Есть некоторая путаница: машина не может чего-то хотеть. Машины ничего не хотят, только имеют точку притяжения - аттрактор. Но скотина, бывает, чего-то хочет. Но скотина - это машина, а машина не может чего-то хотеть. Здесь проблема, скорее, со словом "хотеть": у него слишком широкое переносное значение. Просто на примере скотины с этим словом еще можно разобраться. А на уровне таких абстракций, как «власть» и «государство», что тоже машины, разобраться гораздо сложнее. Поэтому когда речь идет о хотении власти, желательно вспоминать, что её технический уровень между скотиной и машиной.

В муравейнике есть только специалисты. Мир инсектоидов обычно не рассматривается людьми как мир положительный. Потому что инсектоиды ограничены. Что интересно, ограничены они той же самой специализацией – именно тем, что дает им преимущества при выживании и достижении успеха. Специализация ограничивает. И потому специалисты ограничены – своей специальностью для всего прочего.

Специализация – удел насекомых. (с) Хайнлайн.

Через специализацию проводится аналогия с насекомыми. Уже многократно современный мир, современная цивилизация называлась человейником.

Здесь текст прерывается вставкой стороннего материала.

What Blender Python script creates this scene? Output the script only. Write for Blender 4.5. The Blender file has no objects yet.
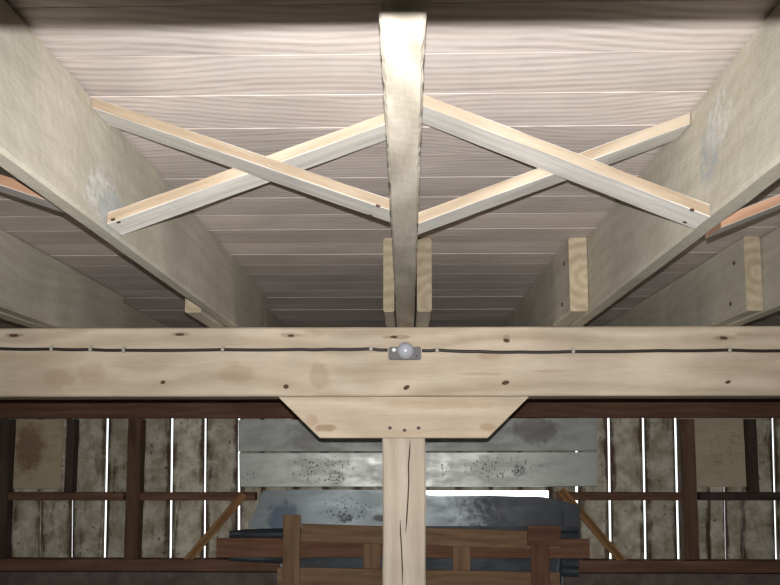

Не потому, что людей много; а потому, что все выполняют свои функции и при этом ограничены во всем прочем.

Еще одна аналогия – механицизм процесса: что люди, что муравьи, все выполняют свои маленькие функции, что ведет к функционированию большой системы – муравейника, цивилизации, человейника. И та же специализация, механицизм оставляют за скобками мышления вопрос: а всё ли верно в этом процессе, туда ли он идет, и куда он вообще должен идти; если, конечно, вообще должен.

Специализация, конечно, удел насекомых. Но что удел людей? По принципу противоположности будет универсализация, но ведь это только средство для чего-то. Поскольку у людей есть только одна идея – быть, а далее – поддерживать качество и количество, то набор качеств и количество этих качеств должен поддерживаться. В этом и есть и «быть», и бытие, и удел людей.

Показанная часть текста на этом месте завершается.